A Red Bull becomes a citizen

News events and a touch of blogger incompetence prevented us from passing this item along this week, but we didn’t want to let the week end without officially welcoming Ali Mohamed Dahir to the family.

Dahir, of Minneapolis, was among several dozen who became new citizens during a naturalization ceremony on St. Paul’s Harriet Island. Like his fellow new family members, his story is worth telling.

Minnesota Army National Guard Pvt. Ali Mohamed Dahir listens to remarks in a naturalization ceremony for 82 new US citizens June 29, 2016 at Harriet Island in Saint Paul. Photo Credit: Maj. Scott Ingalsbe.

He came to the United States when he was 5, his family fleeing war in Somalia. He was separated from his parents and his siblings, so he was raised in Minnesota’s foster care system.

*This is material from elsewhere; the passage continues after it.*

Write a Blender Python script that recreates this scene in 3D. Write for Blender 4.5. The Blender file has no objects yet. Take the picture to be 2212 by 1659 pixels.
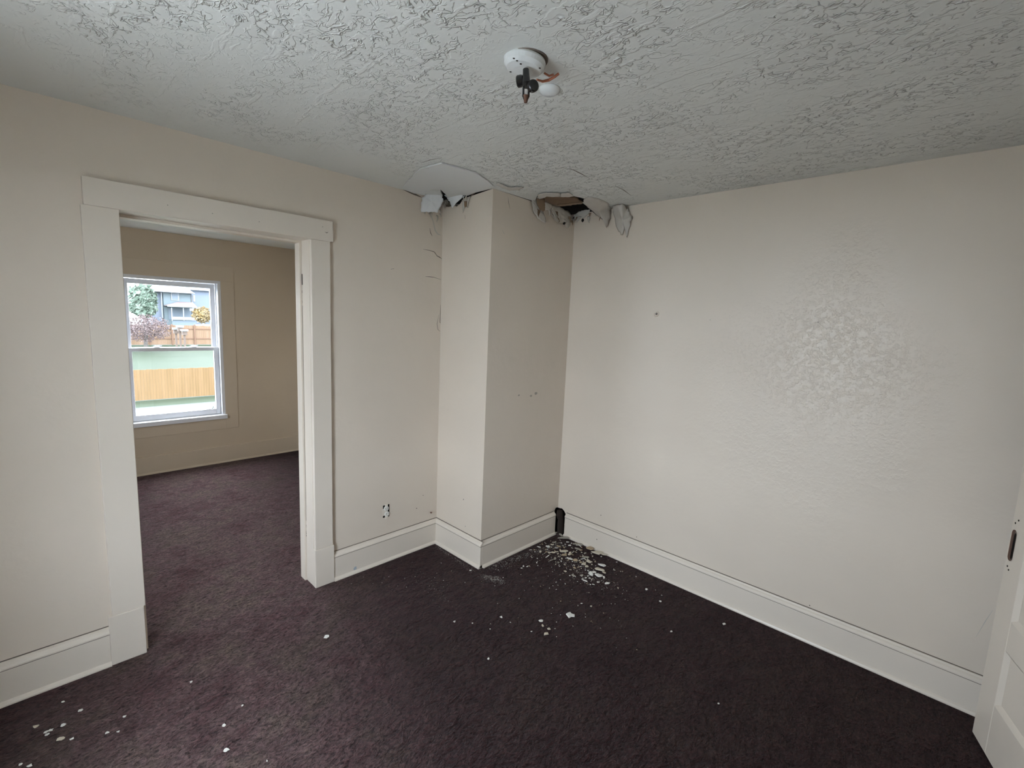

He joined the Minnesota National Guard, saying it was a way to give back and help insure that people live in peace, “including my own children, eventually.”

 Ali Mohamed Dahir shown with his mother, brother, friend, nieces and Lt. Col. Joe Sharkey, 134th BSB commander. (Photo: Maj. Scott Ingalsbe)

He returned to Minnesota after a month in training in the Mojave Desert, the Army says, and headed for the ceremony to become a U.S. citizen.

Photo: Maj. Scott Ingalsbe.

“It feels amazing. It really does,” he said after taking the Oath of Allegiance, the Army press release said. “It can’t get any better than the feeling I have right now.”

On Wednesday he celebrated the end of Ramadan as one of us — an average American.